Ale też piękno dzikiej przyrody, której spokoju człowiekowi jeszcze nie udało się zakłócić. Widok zorzy polarnej na nocnym niebie, gdy niezmącone jest chmurami, a gwiazdy są jasne i doskonale widoczne. Wysokie szczyty górskie zbyt nieprzewidywalne dla niejednego himalaisty, a jednak wciąż przyciągające nowych śmiałków.

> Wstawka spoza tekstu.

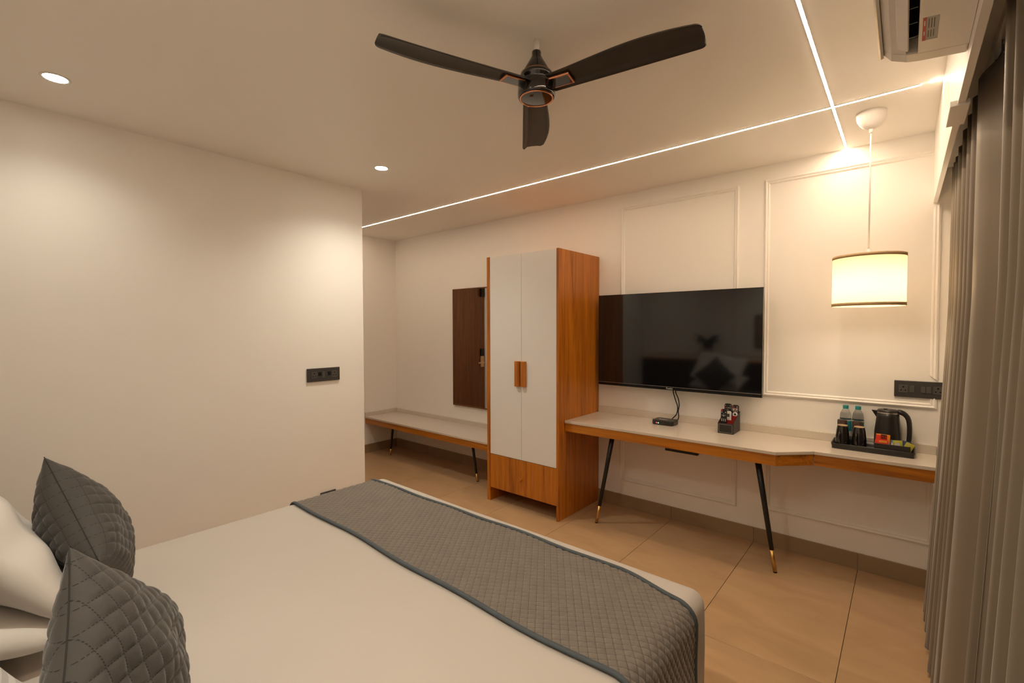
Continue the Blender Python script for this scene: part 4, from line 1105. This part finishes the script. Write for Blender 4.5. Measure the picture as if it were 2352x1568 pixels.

Alaska nie jest miejscem łatwym do życia, ale wszelkie trudności wynagradza pięknem otoczenia. Niejedna osoba porzuciła codzienność w wygodnym mieście, by przenieść się na odludzie, gdzie dostęp do bieżącej wody czy prądu jest utrudniony, ale za to sceneria zapiera dech w piersiach. W całym stanie zdaje się panować poszanowanie przyrody i ostrożności w zetknięciu z nią. Od dziecka uczy się tam, co zrobić, gdy łoś zagląda przez okno a niedźwiedź spaceruje po podwórku, gdy musisz iść do pracy. Napływy turystów jednak interesują przede wszystkim parki, które zajmują znaczną część Alaski. Miejsca, gdzie pogoda bywa zdradliwa, a grunt nie zawsze jest stabilny, ale gdzie bywa tak pięknie, że szkoda zamykać oczy.
Damian Hadaś kreśli przed nami wielobarwny obraz Alaski z punktu widzenia turysty oraz mieszkańca. Zahacza o historię, której nie ubarwia i nie łagodzi. Wprost mówi o dyskryminacji z jaką wciąż spotyka się rdzenna ludność oraz jaka spotykała ich kiedyś. Przypomina o katastrofach naturalnych, które w ostatnich wiekach przyniosły wiele zniszczeń i podkreśla destrukcyjne działania ocieplenia klimatu, które na Alasce nie daje o sobie zapomnieć. Mówi o codziennych zwyczajach, poczuciu wspólnoty, edukacji czy złożach, które dla Stanów Zjednoczonych okazały się ratunkiem, ale dla przyrody ich odkrycie nie przyniosło nic dobrego.
Ledwo zaczęłam czytać, nagle byłam w połowie i niespodziewanie skończyłam. Alaska nie znajdowała się w obrębie moich zainteresowań, ale uznałam, że czas dowiedzieć się o niej choć podstaw i Hadaś podał mi je w bardzo przyjemnej formie. Nie mogłam oderwać się od jego słów, które przemykały po każdym istotnym temacie (bez pogłębiania, wiadomo, ale tyle wystarczyło). Czuć było w tym bowiem... Miłość. Miłość człowieka, który odnalazł swoje miejsce i postanowił podzielić się nim z światem. Jeszcze wiele sekretów Alaski zostało mi do odkrycia, ale teraz mam pewność, że chcę dowiedzieć się więcej i że muszę też przyjrzeć się uważniej serii podróżniczej wydawnictwa Poznańskiego. Mam przeczucie, że skrywa więcej tak przyjemnych, pełnych wiedzy, perełek jak ta książka.